A more expansive definition of WOTUS is expected when the Biden administration unveils its second proposed WOTUS rulemaking (Rule 2), planned for publication later this year or early next year. While the language of Rule 2 is yet unknown, as stated in the Fall 2021 Unified Agenda, Rule 2 is expected to reflect “additional stakeholder engagement and implementation considerations, scientific developments, and environmental justice values. This effort will also be informed by the experience of implementing the pre-2015 rule, the 2015 Clean Water Rule, and the 2020 Navigable Waters Protection Rule.”

Also, last month, USEPA’s Science Advisory Board announced that it would be reviewing the proposed rule in light of “important emerging environmental issues,” such as the effects of climate change, whether subsurface water should be included in the definition and the potential impact on EJ areas.

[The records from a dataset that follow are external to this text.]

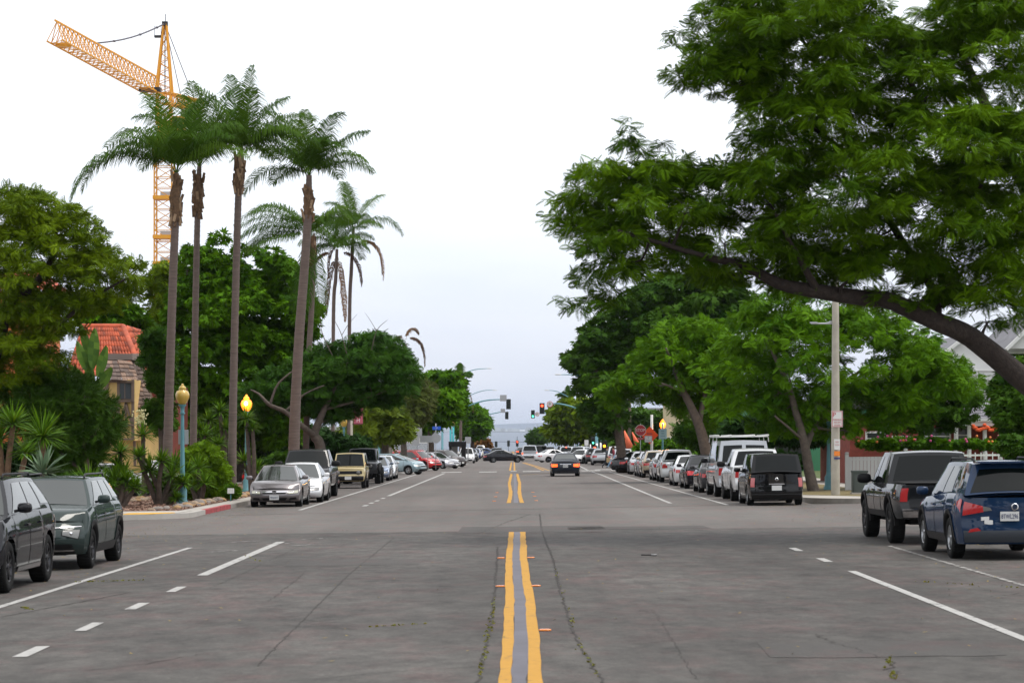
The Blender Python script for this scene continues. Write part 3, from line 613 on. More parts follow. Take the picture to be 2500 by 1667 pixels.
for i in range(64):
    y = 73.2+i*.42; x = -10.15-gr.uniform(0, .35)-(0.9*max(0, (74.5-y)/2)); add_rock(x, y, gr.uniform(.10, .22), 'rounded ochre or grey rock in the loose border along the planting bed')
for i in range(18): add_rock(-13.0-gr.uniform(0, 2.2), 84+gr.uniform(0, 4), gr.uniform(.12, .24), 'rock beside the garden path, behind the many headed yucca')
n = 9000; gx = -10.1-gr.uniform(0, 1, n)**1.5*4.6; gy = 72.6+gr.uniform(0, 1, n)*34; sz = gr.uniform(.02, .05, n); gv = []
u = gr.normal(size=(n, 4, 3))*sz[:, None, None]; u[:, :, 2] = np.abs(u[:, :, 2])*.6; base = np.stack([gx, gy, -SL*gy+TI*gx+H+.008], -1)
ok = ~((gx < -12.6) & (gy < 76)); tag(fastmesh('gravel', (base[ok][:, None, :]+u[ok]).reshape(-1, 3), 4, np.arange(ok.sum()*4), leafmat('gravel_chips', (.14, .07, .055), (.38, .25, .19), trans=0), np.repeat(gr.uniform(size=ok.sum()), 4)), None, None, None, 'stuff')
# bay water, far shore, hills
WZ = -40.0; m = bpy.data.materials.new('bay_water'); m.use_nodes = True; p = m.node_tree.nodes['Principled BSDF']; p.inputs['Base Color'].default_value = (.10, .13, .18, 1); p.inputs['Roughness'].default_value = .5; p.inputs['Specular IOR Level'].default_value = .2
nz = N(m.node_tree, 'ShaderNodeTexNoise'); nz.inputs['Scale'].default_value = .02; nz.inputs['Detail'].default_value = 8; mpw = N(m.node_tree, 'ShaderNodeMapping'); mpw.inputs['Scale'].default_value = (.5, 1, 1); tcw = N(m.node_tree, 'ShaderNodeTexCoord'); m.node_tree.links.new(tcw.outputs['Object'], mpw.inputs[0]); m.node_tree.links.new(mpw.outputs[0], nz.inputs['Vector']); bpw = N(m.node_tree, 'ShaderNodeBump'); bpw.inputs['Strength'].default_value = .5; bpw.inputs['Distance'].default_value = 2; m.node_tree.links.new(nz.outputs[0], bpw.inputs['Height']); m.node_tree.links.new(bpw.outputs[0], p.inputs['Normal'])
q = MB(); q.add([(-6000, 1230, WZ), (6000, 1230, WZ), (6000, 12500, WZ), (-6000, 12500, WZ)], [(0, 1, 2, 3)], m); tag(q.build('water'), None, None, None, 'structure')
gh_ = np.random.default_rng(8); M_shore_haze = mat('shore_land_hazed', (.34, .37, .40), .9, var=.4, scale=.01); M_hill_haze = mat('hill_land_hazed', (.38, .44, .52), .9)  # pale blue of the distance haze put into these land colours
q = MB(); q.prism([(-5000, WZ-1), (5000, WZ-1), (5000, WZ+6), (-5000, WZ+4)], 9800, 11500, M_shore_haze); tag(q.build('far_shore'), None, None, None, 'structure')
xsn = np.linspace(-6000, 6000, 90); hz = [(float(x), -12+7*math.sin(x*.0022+1)+4*math.sin(x*.0071)+gh_.normal()*.8) for x in xsn]
q = MB(); q.prism([(-6000, WZ-1)]+[(6000, WZ-1)][::1]+hz[::-1], 11900, 12400, M_hill_haze); tag(q.build('hills'), None, None, None, 'structure')
q = MB()
for i in range(150):
    x = gh_.uniform(-900, 500); hh = gh_.uniform(6, 16) if i % 4 else gh_.uniform(14, 30); ww = gh_.uniform(8, 40) if i % 4 else gh_.uniform(4, 9); q.box((x, 9850+gh_.uniform(0, 200), WZ+5+hh/2), (ww, 20, hh), M_shore_haze)
tag(q.build('far_shore_town'), 'strip of low buildings and trees on the far side of the bay', None, None, 'stuff')
# ================================================================ crane, houses, street furniture, people
M_cy = mat('crane_yellow', (.70, .31, .015), .5, .1); M_cable = mat('cable', (.10, .09, .11), .6)
def crane():
    D = 300; t = thing('tower_crane', 'tall yellow orange lattice tower crane rising behind the palms', 'crane', (0, 0, 0)); s = D/F
    def truss(q, A, B, w0, w1, n, th, up=Vector((0, 0, 1)), side=None):
        A = Vector(A); B = Vector(B); d = (B-A).normalized(); sd = side or d.cross(up).normalized(); u = sd.cross(d).normalized()
        def cs(i): f = i/n; w_ = (w0*(1-f)+w1*f)/2; c = A+(B-A)*f; return [c+sd*w_+u*w_, c-sd*w_+u*w_, c-sd*w_-u*w_, c+sd*w_-u*w_]
        for k in range(4): q.beam(cs(0)[k], cs(n)[k], th, M_cy)
        for i in range(n):
            a, b = cs(i), cs(i+1)
            for k in range(4):
                k2 = (k+1) % 4; q.beam(a[k], b[k2] if i % 2 else b[k], th*.5, M_cy) if False else q.beam(a[k] if i % 2 else a[k2], b[k2] if i % 2 else b[k], th*.55, M_cy); q.beam(b[k], b[k2], th*.55, M_cy)
    bx = U(377, 900, D).x; top = U(377, 335, D).z; q = MB(); truss(q, (bx, D, G(bx, D)), (bx, D, top), 2.15, 2.15, 30, .16, up=Vector((0, 1, 0)), side=Vector((1, 0, 0)))
    for py in (455, 545, 605): c = U(377, py, D); q.box(c, (2.5, 2.5, .45), M_cy); q.box(c+Vector((.3, 0, .5)), (1.4, 1.0, .5), mat('galvanised', (.45, .46, .47), .5, .5))
    q.build('mast', t)
    q = MB(); z0 = U(377, 345, D).z; q.lathe([(1.5, 0), (1.5, 1.3), (2.0, 1.4), (2.0, 2.4), (1.3, 2.5)], M_cy, 14, c=(bx, D, z0-1)); q.box((bx+1.9, D-.5, z0+3.0), (1.5, 1.9, 2.1), M_cy); q.box((bx+1.9, D-1.5, z0+3.2), (1.2, .06, 1.2), M_glass); q.build('cab', t)
    zj = U(377, 215, D).z; q = MB(); q.box((bx, D, z0+2.4), (1.5, 1.5, 2.4), M_cy); truss(q, (bx, D, z0+3), (bx, D, zj), 1.7, 1.7, 3, .18, up=Vector((0, 1, 0)), side=Vector((1, 0, 0))); 
    ap = U(379, 55, D)
    for sx, sy in ((-1, -1), (1, -1), (1, 1), (-1, 1)): q.beam((bx+sx*.95, D+sy*.9, zj), ap+Vector((sx*.18, sy*.18, 0)), .19, M_cy)
    for i in range(14):
        f0, f1 = i/14, (i+1)/14
        for sy in (-1, 1):
            a = Vector((bx-.95, D+sy*.9, zj)).lerp(ap, f0); b = Vector((bx+.95, D+sy*.9, zj)).lerp(ap, f1)
            if i % 2: a, b = Vector((bx+.95, D+sy*.9, zj)).lerp(ap, f0), Vector((bx-.95, D+sy*.9, zj)).lerp(ap, f1)
            q.beam(a, b, .08, M_cy)
    q.tube([(ap.x, D, zj), (ap.x, D, ap.z)], .07, M_cable, 5); q.box(ap, (.7, .6, .5), M_dark); q.tube([ap, ap+Vector((.1, 0, 1.2))], .05, M_dark, 5)
    q.build('tower_head', t); q = MB(); q.box(ap+Vector((-.85, 0, -1.6)), (.9, .7, .25), M_dark)
    for sx in (-.4, .4): q.tube([ap+Vector((-.85+sx, -.3, -1.5)), ap+Vector((-.85+sx, -.3, -.3))], .04, M_cable, 4)
    q.build('top_platform', t)
    A = U(362, 205, D-1); dj = 277; B = U(126, 76, dj); n = 26; q = MB(); d = (B-A).normalized(); sd = d.cross(Vector((0, 0, 1))).normalized(); hh = 2.35
    def tri(i): c = A+(B-A)*i/n; return c+sd*1.05-Vector((0, 0, .9)), c-sd*1.05-Vector((0, 0, .9)), c+Vector((0, 0, hh-.9))
    for k, th in ((0, .15), (1, .15), (2, .18)): q.beam(tri(0)[k], tri(n)[k], th, M_cy)
    for i in range(n):
        a, b = tri(i), tri(i+1); mid = [(a[k]+b[k])/2 for k in range(3)]
        for k in (0, 1): q.beam(a[k], mid[2], .075, M_cy); q.beam(mid[2], b[k], .075, M_cy)
        q.beam(a[0], a[1], .075, M_cy); q.beam(a[0] if i % 2 else a[1], b[1] if i % 2 else b[0], .065, M_cy)
    q.box(tri(2)[0].lerp(tri(2)[1], .5)+Vector((0, 0, .3)), (2.6, 1.6, .5), M_dark); q.box(tri(24)[0].lerp(tri(24)[1], .5), (1.7, .8, .4), M_cy); q.build('jib', t)
    J = tri(16)[2]; q = MB(); P = [J.lerp(ap, i/8)+Vector((0, 0, -1.0*math.sin(math.pi*i/8)*.5)) for i in range(9)]; q.tube(P, .09, M_cable, 6)
    for i in (2, 5, 7): q.blob(P[i], (.22, .22, .14), M_cable, nu=6, nv=4)
    q.build('pendant_line', t)
    C0 = Vector((bx, D, zj-.5)); dc = -Vector((d.x, d.y, 0)).normalized(); C1 = C0+dc*9; q = MB(); truss(q, C0, C1, 1.3, 1.3, 10, .16); q.build('counter_jib', t)
    for i in range(2): k = MB(); k.box(C1-dc*(1.2+i*1.4)+Vector((0, 0, -1.2)), (1.9, 1.1, 2.6), mat('ballast', (.35, .34, .32), .9)); k.build('counterweight', t)
    q = MB()
    for sx in (-1, 1): q.tube([ap, C1-dc*3+Vector((sx*.8, 0, .6))], .06, M_cable, 4)
    q.build('rear_cable', t)
crane()
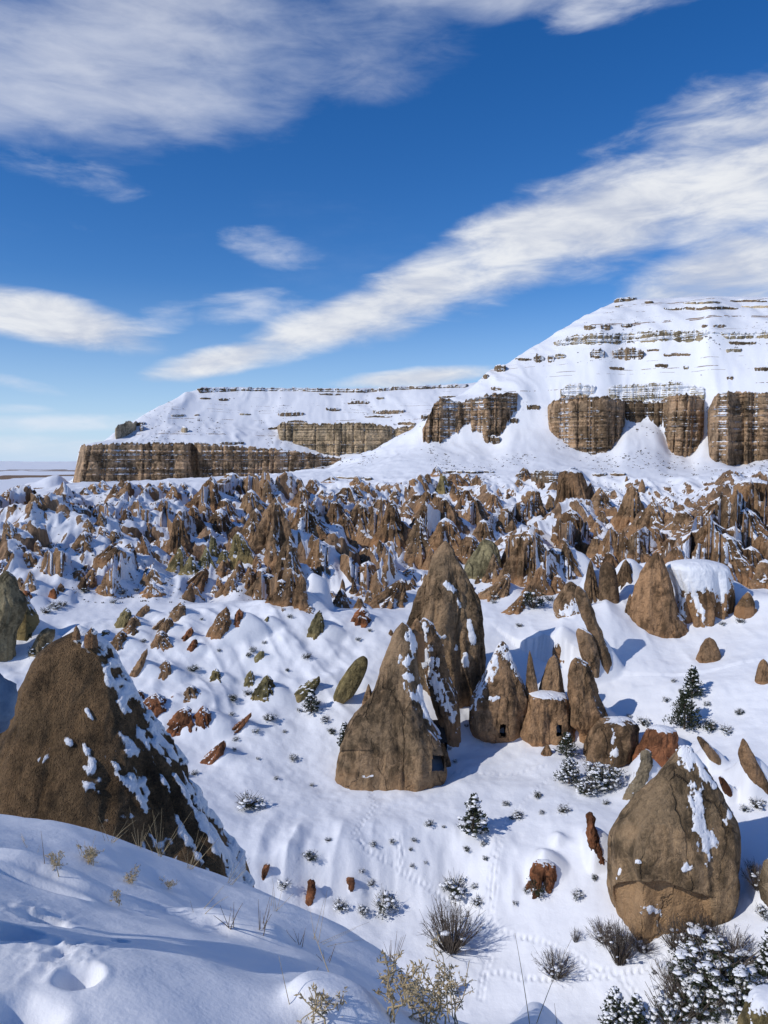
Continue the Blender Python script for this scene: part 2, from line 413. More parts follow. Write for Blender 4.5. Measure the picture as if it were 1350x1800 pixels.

The practical effect of identifying federally-regulated waters based on concepts such as environmental justice and climate change is uncertain. The spotlight on these issues could result in a new WOTUS definition that encompasses many more waters and requires more public engagement for specific projects requiring Corps permitting.

How will the U.S. Supreme Court Weigh in on the WOTUS Definition for Wetlands?

In addition to the Biden administration’s proposed changes to the WOTUS definition, in January 2022, the U.S. Supreme Court signaled that it would weigh in on the WOTUS debate for the first time since 2006, when it agreed to hear the case of Sackett v. USEPA. In Sackett, landowners in Idaho have had a long-standing challenge to an administrative order issued against them for allegedly filling wetlands without a permit. The Sacketts assert that Justice Kennedy’s significant nexus test in Rapanos is not the appropriate test to delineate wetlands as WOTUS, and that, under the test identified by Justice Scalia, the wetlands on their property are not WOTUS.

In 2021, the Ninth Circuit ruled against the Sacketts’ position and held that the “significant nexus” test in the Kennedy concurrence was the controlling opinion from Rapanos. The Sacketts petitioned the U.S. Supreme Court to consider whether Rapanos should be revisited to adopt the plurality’s test for wetland jurisdiction under the CWA. However, the Court, instead, will consider the narrow issue of whether the Ninth Circuit “set forth the proper test for determining whether wetlands are ‘waters of the United States.’”

Many believe the 6-3 conservative majority of the Supreme Court could assert a more narrow interpretation of WOTUS, which would give more discretion to the states. Oral arguments are expected this fall.

What to Watch for in 2022?

The regulatory and judicial developments discussed above set up a potential conflict, where a new (likely more expansive) regulatory definition of WOTUS and a Supreme Court opinion that likely narrows the meaning of WOTUS occur in the same general timeframe.

Pipeline developers and others in the energy industry should watch these developments so that they understand how the WOTUS definition may change and how it may affect their permitting strategies.